De bedrijfsvoorheffing is volledig afgestemd op de regels van de sociale zekerheid. Als alleen een solidariteitsbijdrage moet betaald worden, wordt geen bedrijfsvoorheffing van het loon afgetrokken.
De uren die een student werkt in april, mei en juni 2020 zijn vrijgesteld van bedrijfsvoorheffing. Deze maatregel geldt voor alle studenten.
Kinderbijslag
Het aantal uren dat een student werkt, kan gevolgen hebben voor de kinderbijslag. Wie te veel werkt, riskeert (een deel van) zijn of haar kinderbijslag te verliezen. In Vlaanderen ligt de grens voor het Groeipakket (de nieuwe benaming voor kinderbijslag) in principe op 475 uur.
Maar ook voor de kinderbijslag is voor 2020 een uitzonderingsregeling uitgewerkt: de uren gewerkt van 1 april tot 30 juni worden niet geteld bij het aftoetsen van dat plafond.
Fiscaal ten laste
De inkomsten als student uit het tweede kwartaal worden niet meegerekend om te bepalen of het kind fiscaal ten laste blijft. Voor het loon verdiend buiten de periode van 1 april 2020 tot 30 juni zijn de gebruikelijke regels wel van toepassing.
In de veronderstelling dat de student geen andere inkomsten heeft, mag hij bruto belastbaar 7.045 € verdienen om ten laste te blijven van ouders die samen belast worden en tot 8.920 € voor ouders die alleen belast worden .
Om te bepalen wie fiscaal ten laste is, kijkt de fiscus niet naar de inkomsten, maar naar de netto bestaansmiddelen. Het plafond verschilt naargelang de fiscale situatie van de ouders. Zijn die gehuwd of wonen ze wettelijk samen, dan worden ze samen belast en mag hun kind in 2020 niet meer dan 3.380 euro netto bestaansmiddelen hebben.

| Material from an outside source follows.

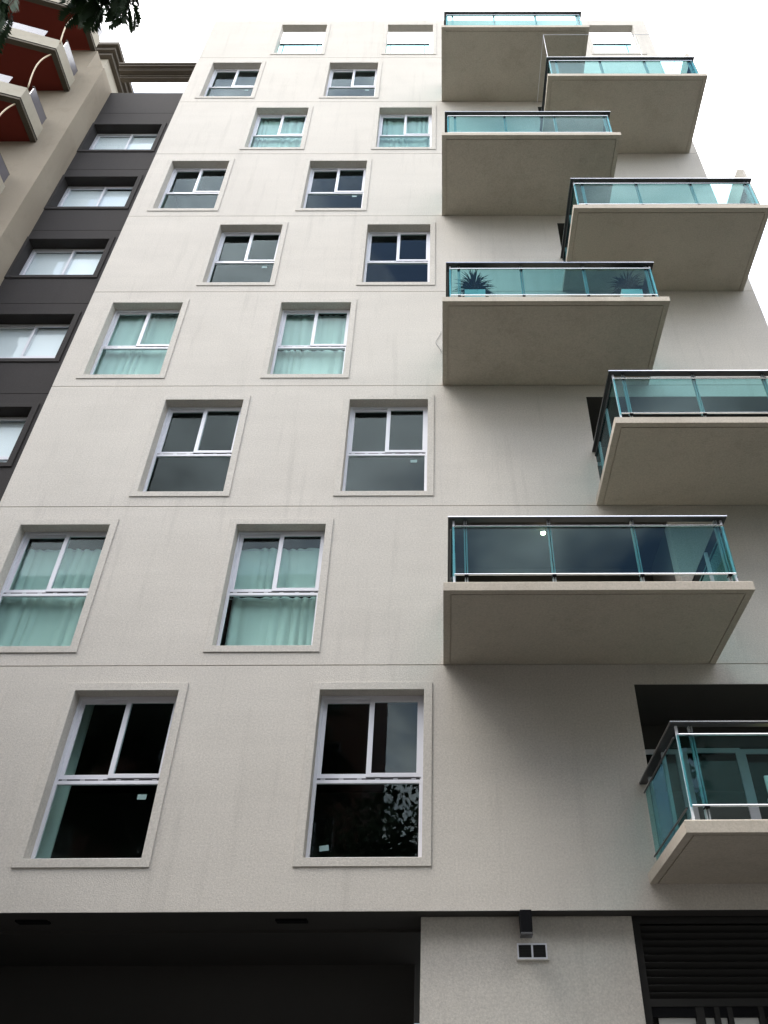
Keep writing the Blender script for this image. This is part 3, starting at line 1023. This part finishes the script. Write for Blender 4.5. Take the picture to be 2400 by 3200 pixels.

Als een ouder een alleenstaande is of feitelijk samenwoont, ligt het plafond op 4.880 €.
Bij de berekening van de netto bestaansmiddelen worden niet alle inkomsten geteld: er wordt geen rekening gehouden met de eerste schijf van 2.820 € uit een studentenjob. Bovendien mogen kosten afgetrokken worden.
Er is sowieso een forfaitaire aftrek van 20%, ook als geen kosten worden aangetoond, met een minimumbedrag van 470 €.
Voor kinderen van gescheiden ouders is er een belangrijk aandachtspunt: het onderhoudsgeld. De opvoedingskosten die een van de ouders betaalt, zijn voor de fiscus geen inkomen van de andere ouder maar van het kind. Dat wordt deels beschouwd als netto bestaansmiddelen.